Assim é, também, o estado.

 

A brutal estrutura da administração pública funciona como um pesado ‘overhead’ para a nossa economia. A margem bruta da actividade real das pessoas e das empresas nunca chega para pagar esta desmesurada administração. E, tal como na empresa pública, os nossos incompetentes governantes que tiveram origem nos partidos atiram as culpas para o mundo sem serem capazes de compreender o pesadelo que criaram.

Para os ‘overheads’, a culpa é dos mercados, essa figura mítica que não quer dar dinheiro aos nossos governantes para que eles possam continuar a alimentar o monstro.

Para os ‘overheads’ a culpa é também dos empresários. Apesar de exauridos por uma violenta pressão fiscal e por uma demente actividade regulamentária, os empresários deveriam ser menos incompetentes para criar muita riqueza para que o governo possa gastar mais, sem constrangimentos.

Para os ‘overheads’, a culpa é dos bancos porque estão à rasca e não emprestam dinheiro suficiente e logo terá que se avançar via extorsão – pedem mais uma taxa.

Para os ‘overheads’, a culpa é dos países que não compram os nossos produtos – ah, esses alemães pouco solidários.
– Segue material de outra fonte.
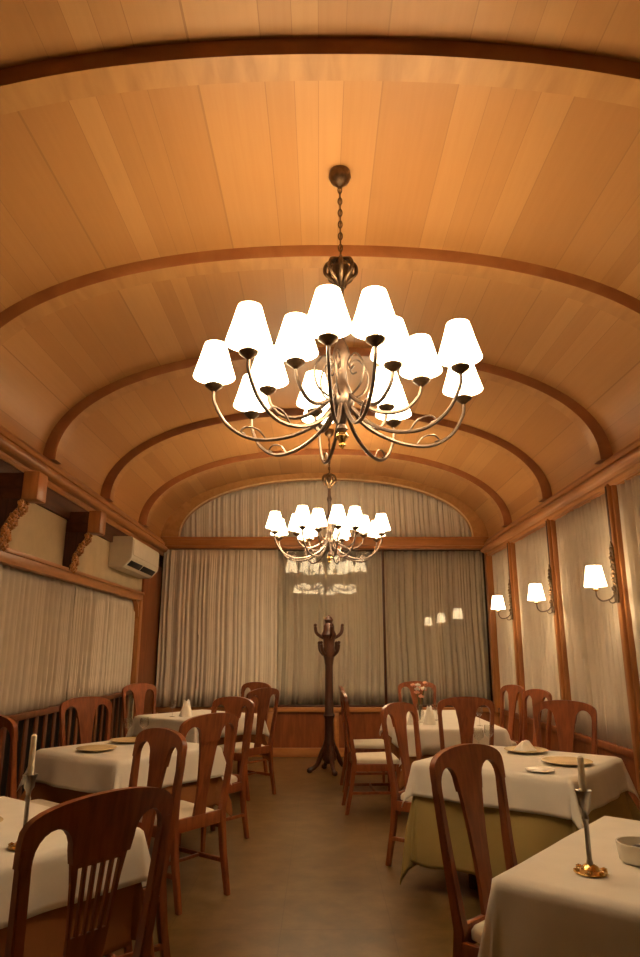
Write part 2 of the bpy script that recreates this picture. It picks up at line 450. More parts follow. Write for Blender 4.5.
# slatted dado under the left window
bm = bmesh.new(); y = 3.2
box(bm, XL-.14, XL-.1, 3.2, 9.12, 0, .95, 0, 1)
while y < 9.05:
    box(bm, XL-.015, XL-.0, y, y+.07, .02, .93, .004, 0); y += .2
box(bm, XL-.06, XL+.03, 3.2, 9.12, .91, .96, .006, 0); box(bm, XL-.05, XL+.01, 3.2, 9.12, 0, .1, .004, 0)
struct(finish(bm, 'wall_left_base', [M['dado'], M['black']], smooth=30))
# wall behind the viewer
bm = bmesh.new(); box(bm, XL-.15, XR+.15, YF-.1, YF, 0, 4.25); struct(finish(bm, 'wall_front', M['plaster'], smooth=0))

# ------------------------------------------------------------------ curtains
def curtain(name, label, p0, p1, z0, top, mat, pleat=.1, amp=.022, seed=0, group=None):
    """pleated hanging cloth from p0 to p1 (x, y); top is a height or a function of the distance along"""
    rnd = random.Random(seed)
    a, b = Vector((*p0, 0)), Vector((*p1, 0)); L = (b-a).length; d = (b-a)/L; nrm = Vector((-d.y, d.x, 0))
    n = max(24, int(L/.009)); ph = [rnd.uniform(0, 6.28) for _ in range(4)]
    bm = bmesh.new(); rows = 9; cols = []
    for i in range(n+1):
        s_ = L*i/n
        zt = top(s_) if callable(top) else top
        col = []
        for r_ in range(rows+1):
            t = r_/rows; z = z0+(zt-z0)*t
            q = s_+.018*math.sin(3*z+ph[0])*(1-t)
            k = 2*PI/pleat
            off = amp*(.75+.35*math.sin(.21*k*q+ph[1])+.3*math.sin(1.7*s_+ph[0])+.25*(1-t))*math.sin(k*q+1.7*math.sin(.31*k*q+ph[2])+1.3*math.sin(.13*k*q+ph[3]))
            off += .35*amp*math.sin(2.63*k*q+ph[1]+.6*z)
            col.append(bm.verts.new(a+d*s_+nrm*off+Vector((0, 0, z))))
        cols.append(col)
    for i in range(n):
        for r_ in range(rows):
            if (cols[i][r_+1].co-cols[i][r_].co).length+(cols[i+1][r_+1].co-cols[i+1][r_].co).length > 1e-4:
                bm.faces.new((cols[i][r_], cols[i+1][r_], cols[i+1][r_+1], cols[i][r_+1]))
    bmesh.ops.recalc_face_normals(bm, faces=bm.faces[:])
    o = finish(bm, name, mat, None, 80)
    sm = o.modifiers.new('thickness', 'SOLIDIFY'); sm.thickness = .003
    return tag(o, label, 'curtain', group)

G = 'curtains across the back windows'
curtain('curtain', 'pale opaque pleated curtain left of the coat stand on the back wall', (XL+.06, YB-.075), (-.63, YB-.075), .675, 2.93, M['curtain'], .085, .013, 1, G)
curtain('curtain', 'dim sheer curtain behind glass at the coat stand', (-.66, YB+.16), (.95, YB+.16), .68, 2.94, M['curtain_dim'], .11, .022, 2, G)
curtain('curtain', 'dim sheer curtain behind glass right of the dark mullion', (.96, YB+.16), (XR-.05, YB+.16), .68, 2.94, M['curtain_dim'], .12, .026, 3, G)
def arch_top(x0):
    def f(s_):
        c = min(1, abs(x0+s_-.09)/2.27)
        return 3.12+.94*(1-c**NP)**(1/NP)
    return f
curtain('curtain', 'pleated half-moon curtain filling the arched window under the vault', (-2.17, YB+.12), (2.35, YB+.12), 3.115, arch_top(-2.17), M['curtain'], .1, .014, 4)
G = 'curtains along the wall of sconces'
curtain('curtain', 'pale curtain at the far corner before the farthest sconce', (XR+.03, YB-.1), (XR+.03, 8.84), .65, 2.84, M['curtain'], .1, .02, 5, G)
curtain('curtain', 'pale curtain between the farthest and middle sconce posts', (XR+.03, 8.80), (XR+.03, 7.26), .65, 2.84, M['curtain'], .1, .02, 6, G)
curtain('curtain', 'pale curtain between the middle and nearest sconce posts', (XR+.03, 7.22), (XR+.03, 5.68), .65, 2.84, M['curtain'], .11, .022, 7, G)
curtain('curtain', 'pale curtain on the near side of the nearest sconce post, cut by the frame', (XR+.03, 5.64), (XR+.03, 4.05), .65, 2.84, M['curtain'], .11, .022, 8, G)
G = 'curtains of the window under the air conditioner'
curtain('curtain', 'ivory curtain panel nearer the air conditioner above the slatted dado', (XL-.04, 8.93), (XL-.04, 6.72), .95, 2.1, M['curtain'], .12, .03, 9, G)
curtain('curtain', 'ivory curtain panel under the carved brackets above the slatted dado', (XL-.04, 6.69), (XL-.04, 3.22), .95, 2.1, M['curtain'], .12, .03, 10, G)

# ------------------------------------------------------------------ lamps
LAMP_COL = (1, .715, .43)
def lamp_light(name, loc, power, parent=None, rad=.03):
    l = bpy.data.lights.new(name, 'POINT'); l.energy = power; l.color = LAMP_COL; l.shadow_soft_size = rad
    o = bpy.data.objects.new(name, l); C.objects.link(o); o.location = loc
    if parent: o.parent = parent
    return o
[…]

Para os ‘overheads’, a culpa é também dos que avisaram para as consequências óbvias da continuada desbunda estatista. Esses são profetas da desgraça, velhos de Restelo, catastrofistas intratáveis.

 

Não tenhamos ilusões. Nenhuma solução, nenhum orçamento, nenhum projecto de país terá sucesso  sem racionalizarmos esta paquidérmica super-estrutura que nos atrapalha a vida, assalta as carteiras, esmaga a criatividade, pune o sucesso e promove a vulgaridade. Os que não partem são esfolados porque os overheads querem sempre, sempre, sempre mais.

 

Livremo-nos desta gente e talvez Portugal avance. Não será fácil.